Everybody needs to be loved.
So why should we mock somebody who chooses to believe that they are unconditionally and eternally loved by a higher power?
I am lucky enough to have a loving and supportive spouse, family, and community, but that doesn’t make it okay for me to ridicule those who choose to seek out love and support from a god and a church.
We live in a world full of questions; let’s not mock each other’s answers.

Monday, February 4, 2013

Through The Eyes of the Privileged

Like most Americans, I spent Sunday night watching the NFL Super Bowl. I was not surprised by the blatant and gratuitous sexism (and occasional racism) in the infamous Super Bowl commercials. I was expecting to see some breasts selling Budweiser and some pole dancing to advertise a show. Women were exploited, marginalized, and objectified in almost every commercial, just as I expected. Sexism is alive and well. I joined many others on twitter by calling out the sexism with the Miss Representation tag of #NotBuyingIt. We used social media to call on companies to end their sexist campaigns and stop perpetuating the obvious issue.
I honestly don’t know why I was so surprised by what happened next.
I was attacked. My inboxes and my cell phone lit up with snarky, sarcastic, and downright hateful messages. All of them were from middle class, white, cisgendered, heterosexual males. “You’re a hypocrite for not calling out the commercials that make men look dumb!”
“Women have more privileges than men, feminism is just reverse sexism!”
“Why are you always complaining about women having it rough?

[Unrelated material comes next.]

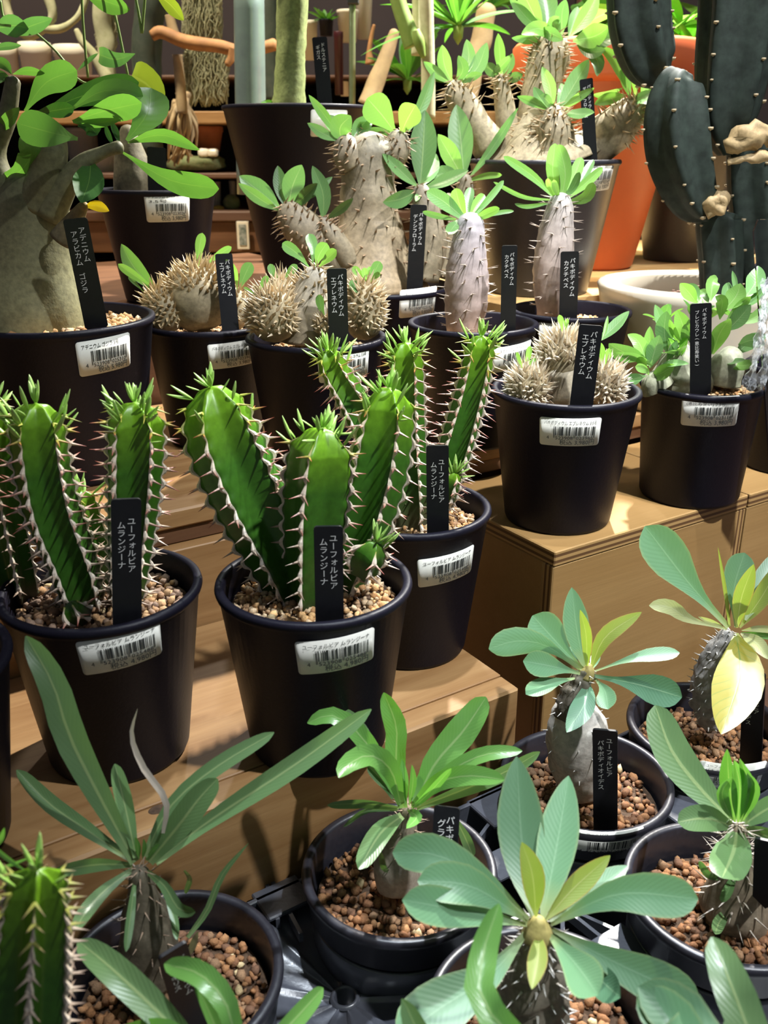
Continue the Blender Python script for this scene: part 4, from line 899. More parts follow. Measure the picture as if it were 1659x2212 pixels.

You can do whatever you want in America if you just work hard enough!”
“What, no comment about the taco bell commercial making old people look bad?” “Everybody’s life is rough, you people need get over it!”
I could go on.
I have gone from disbelief, to fury, to bewilderment. Maybe I’ve been out of the Fundie bubble for too long, but are there really still this many people who don’t believe that sexism and racism exist? I mean there are FACTS out there, people. 37% of African American children and 34% of Hispanic children live below the poverty limit, compared to 12% of white children. Women are still making only 75% of what a man makes in the same job. Despite major growth in minority college enrollment, Hispanic and African American highschool seniors are still significantly less likely to be able to attend college than their white peers. The list goes on and on. You do not have to look far to see the glaringly obvious inequalities in our society. And yet so many people choose willful ignorance.
As a cisgendered, white woman married to a man, I am well aware of my privilege. Because I happened to fall in love with a man, I was able to get married without any problem. This allowed me to get enough financial aid to attend college.  Unemployment statistics, evidence of workplace racism, and stories like this one would suggest that my skin color made me more likely to be hired. I am also less likely to be the target of hate crimes than say, a trans woman or an African American teenager. I know this. I do everything I can to educate myself on the difficulties faced by my fellow human beings, and I stand up against inequalities wherever I see them with passion and empathy.
This is why I don’t understand the garbage in my inbox. Are all of these guys just completely uneducated on the issues of racism, sexism, heterosexism, etc? Do I need to lend them a few biographies written by someone in a minority demographic? Did they fall asleep in history class and miss the parts where we wouldn’t let women vote? Where we trafficked in human flesh for over 50 years after the civil war? Where we displaced, raped, and murdered thousands of Native Americans? 
 Are they sincerely ignorant like I and my fellow former-fundies used to be? Or are these guys so high on their cloud of privilege that they can’t see destructive inequalities and discrimination that define the reality of so many millions of people?